→ Your objective
Scan the lines and state how many carry "from". Leave out everything but the number.

···

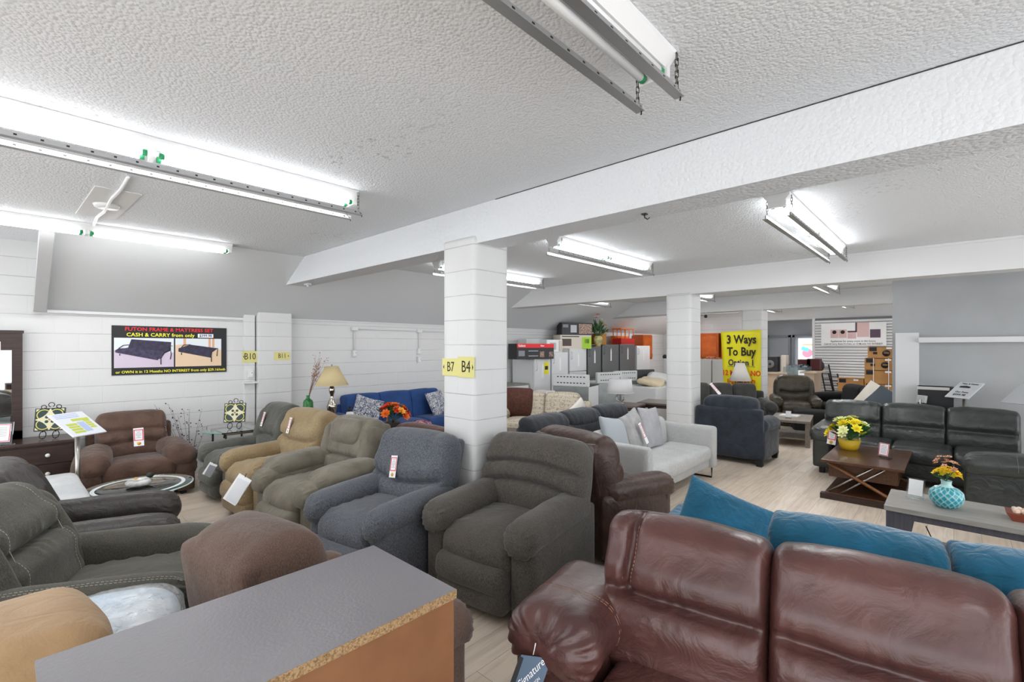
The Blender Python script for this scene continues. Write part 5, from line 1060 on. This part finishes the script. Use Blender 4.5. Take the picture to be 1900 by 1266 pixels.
tag(boxo('backsplash_panel', mat('ochre_laminate', '#c99a3c', .4, var='#bd8c30', vs=4), (-6.6, 15.55, .92), (-4.72, 15.6, 1.36), None), 'ochre splashback panel under the orange oak cabinets', 'panel')
o = thing('kitchen_unit', 'white base unit with worktop below the orange oak cabinets', 'cabinet', (-5.6, 15.2, 0)); boxo('body', enam, (-.95, -.25, 0), (.88, .34, .88), o); boxo('worktop', mat('ochre_laminate', '#c99a3c', .4, var='#bd8c30', vs=4), (-.97, -.28, .88), (.9, .34, .92), o)
stems((-5.85, 12.85, 1.36), 8, .5, .12, 'dark dried stems standing on the white cabinets before the kitchen units', '#3a2620', '#5a3a30', .012, nb=7, seed=14)
flowers((-4.75, 12.85, 1.36), 'peach roses lying along the top of the white cabinets', [(12, '#d98a66', .06, 6, '#b8684a', 0)], None, 8, .22, -.03, '#6a6a48', 17, dome=.3)
o = MB().lathe([(0, 0), (.06, 0), (.075, .05), (.05, .1), (.03, .11)], n=16).build('dark_pot', black, None, (-5.98, 12.8, 1.36)); tag(o, 'small dark pot at the left end of the white cabinets', 'pot')
# sales counter with stacked electronics
o = thing('sales_counter', 'pale wood sales counter with an open end, past the bronze recliner', 'counter', (-3.35, 14.6, 0)); pw = mat('pale_maple', '#cbb8a2', .4, var='#bfab94', vs=4)
boxo('front_panel', pw, (-1.0, -.3, 0), (.1, -.25, .95), o); boxo('top', pw, (-1.05, -.35, .95), (.1, .3, 1.0), o, bev=.005)
boxo('end_panel', pw, (.5, -.35, 0), (.72, .6, 1.0), o, bev=.005); boxo('end_top', pw, (.4, -.4, 1.0), (.8, .65, 1.04), o, bev=.005); boxo('glass_case', mat('display_glass', '#9fb4ba', .08, alpha=.45), (.0, -.3, .85), (.52, .4, 1.15), o)
for i, (x, y, w_, h_, mm, lb) in enumerate(((-4.05, 14.6, .3, .4, black, 'black round speaker set on the left of the sales counter'), (-3.7, 14.55, .36, .42, cbx, 'black boxed speaker in the middle of the sales counter'), (-3.38, 14.6, .12, .46, beige, 'narrow beige upright box on the sales counter'))):
    o = thing('speaker_box', lb, 'speaker', (x, y, 1.0)); boxo('case', mm, (-w_/2, -.15, 0), (w_/2, .15, h_), o, bev=.01)
    if i < 2: MB().lathe([(.03, 0), (.09, .0), (.11, .012), (.1, .02), (.03, .01)], n=24).build('cone', mat('speaker_grey', '#6a6a6c', .4), o, (0, -.15, h_/2), (90, 0, 0))
for i, (x, z_, lb) in enumerate(((-3.0, 1.18, 'dark red monitor box lying on the glass case'), (-2.78, 1.2, 'dark red box beside the lit poster at the counter'))):
    tag(boxo('dark_red_box', mat('maroon_box', '#4a1a1c', .5), (x-.16, 15.0, z_-.14), (x+.14, 15.3, z_+.16), None), lb, 'box')
it = MB(); rg_ = random.Random(5)
for i in range(26): it.cbox((rg_.uniform(-3.3, -2.85), rg_.uniform(14.35, 14.95), 1.16+rg_.uniform(0, .03)), (rg_.uniform(.05, .14), rg_.uniform(.03, .1), rg_.uniform(.02, .06)), rg_.randrange(2), 0, (0, 0, rg_.uniform(0, 90)))
tag(it.build('small_electronics', [mat('gadget_grey', '#7d8a94', .3), black]), 'jumble of small grey electronics on top of the glass case', 'electronics', kind='stuff')
# office chair back, metal racks, lit poster
o = MB().ball((0, 0, 0), .16, sc=(1, .5, 1.1), n=16).tube([(0, 0, -.1), (0, 0, -1.14)], .03, 8).build('office_chair', black, None, (-2.75, 15.35, 1.16)); tag(o, 'rounded black chair back behind the counter end', 'chair')
o = thing('lit_poster', 'brightly lit white poster with a pink and blue figure on the grey door', 'poster', (-3.93, 20.05, 1.35)); boxo('panel', mat('lit_poster_white', '#f0f0f6', .4, emit=1.2), (-.27, -.02, -.7), (.27, .02, .65), o)
MB().ball((.02, -.025, .12), .17, sc=(1, .1, 1.0), n=16).build('pink_shape', mat('poster_pink', '#f08aa0', .4, emit=.8), o); MB().cbox((-.05, -.04, .26), (.24, .01, .14), 0, 0, (0, 20, 0)).build('blue_shape', mat('poster_blue', '#6cc0e8', .4, emit=.8), o); MB().cbox((.05, -.04, .42), (.36, .01, .05)).build('colour_heading', mat('poster_heading', '#e8a878', .5, emit=.8), o)
o = thing('wire_rack', 'black folded metal bed frames leaning on the slatwall', 'metal frame', (-2.2, 15.2, 0))
for i in range(3):
    mb = MB(); x = -.22+i*.2; tx = x-.25+.0*i; H1 = 1.2-.25*i
    for a in (0, .2): mb.tube([(x+a, -.25, 0), (x+a-.3, .3, H1)], .018, 4)
    for j in range(8): t = j/8+.05; mb.tube([(x-.3*t, -.25+.55*t, H1*t), (x+.2-.3*t, -.25+.55*t, H1*t)], .01, 4)
    mb.build('frame', plain('black_metal', '#1a1a1b', .5), o)
# cardboard boxes
def cbox_(x, y, z_, w_, d, h, label, mark=True):
    o = thing('cardboard_box', label, 'box', (x, y, z_), 0, 'printed cardboard boxes at the slatwall'); boxo('carton_body', tanb, (-w_/2, -d/2, 0), (w_/2, d/2, h), o, bev=.004)
    q = MB(); q.box((-w_/2+.02, -d/2-.002, h-.015), (w_/2-.02, -d/2, h-.003)); q.box((-w_/2+.03, -d/2-.002, h-.11), (-w_/2+.17, -d/2, h-.02)); q.lathe([(.03, 0), (.06, 0)], n=18) if False else None
    q.build('print', black, o)
    if mark and h > .24:
        MB().lathe([(0, .003), (.075, .003), (.075, 0)], n=20).build('round_mark', black, o, (w_*.12, -d/2, h*.42), (90, 0, 0)); MB().box((-.045, 0, 0), (.045, .002, .02)).build('mark_bar', tanb, o, (w_*.12, -d/2-.006, h*.4))
        MB().box((-w_*.32, -d/2-.002, h*.32), (-w_*.18, -d/2, h*.52)).build('mark_square', black, o)
    MB().box((w_*.12, -d/2-.003, h-.06), (w_*.3, -d/2-.001, h-.02)).build('white_label', whi, o); return o
cbox_(-1.24, 14.2, 0, .62, .5, .4, 'lowest cardboard box of the tall stack by the slatwall'); cbox_(-1.24, 14.2, .401, .62, .5, .42, 'cardboard box second from the floor in the tall stack')
cbox_(-1.24, 14.2, .822, .62, .5, .32, 'cardboard box in the middle of the tall stack', False); cbox_(-1.24, 14.2, 1.143, .62, .5, .28, 'cardboard box second from the top of the tall stack'); cbox_(-1.21, 14.2, 1.424, .56, .48, .27, 'topmost cardboard box of the tall stack by the slatwall')
cbox_(-1.84, 14.3, 0, .52, .45, .42, 'lower cardboard box left of the tall stack'); cbox_(-1.84, 14.3, .421, .52, .45, .5, 'cardboard box on top of the short stack left of the tall one')
for xx in (-1.38, -1.1): tag(MB().box((xx-.006, 13.93, .0), (xx+.006, 13.945, 1.42)).build('packing_strap', whi), 'white strap around the tall box stack', 'strap', 'straps around the tall box stack')
# appliance sign
o = thing('appliance_poster', 'white wide poster with appliances on the slatwall', 'poster', (-2.0, 15.66, 2.03)); boxo('panel', whi, (-.72, -.01, -.31), (.72, .0, .31), o)
pk = mat('poster_blush', '#d9b8b4', .5); pu = mat('poster_plum', '#5a4658', .5)
for n_, mm, a in (('washer_picture', pk, (-.5, -.1, -.32, .13)), ('dryer_picture', pk, (-.31, -.1, -.13, .13)), ('range_picture', pk, (-.11, -.12, .08, .06)), ('fridge_picture', pk, (.1, -.08, .36, .31)), ('sofa_picture', pu, (.38, -.1, .6, .12)), ('picture_edge', pu, (.06, .05, .1, .31)), ('range_top', pu, (-.11, .05, .08, .09))): MB().box((a[0], -.013, a[1]), (a[2], -.01, a[3])).build(n_, mm, o)
for x in (-.41, -.22): MB().lathe([(0, .003), (.05, .003), (.05, 0)], n=16).build('drum_picture', black, o, (x, -.013, .06), (90, 0, 0))
text('Appliances for every room in the house', .062, black, o, (.0, -.012, -.19), (90, 0, 0), bold=.01); text('Cash & Carry, Rent-To-Own, or 12 Months NO INTEREST', .062, black, o, (.0, -.012, -.265), (90, 0, 0), sx=.86, bold=.01)
# cameras on the far beams
for x, y, z_, lb in ((-4.2, 11.1, 2.42, 'small dark camera on a bracket left of the third column'), (-2.9, 15.8, 2.44, 'small dark camera above the sales counter')):
    o = thing('security_camera', lb, 'camera', (x, y, z_)); MB().ball((0, 0, -.03), .04).build('camera_body', black, o); MB().tube([(0, 0, -.02), (0, .02, .06)], .01).build('bracket', whitep, o)
tag(MB().tube([(-6.9, 11.15, 2.45), (-3.5, 11.15, 2.45)], .012, 6).tube([(-7.3, 7.03, 2.4), (-7.0, 7.03, 2.4)], .01, 6).build('ceiling_pipe', whitep), 'thin white pipe running under the third beam', 'pipe')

···

→ Solution to the exercise
3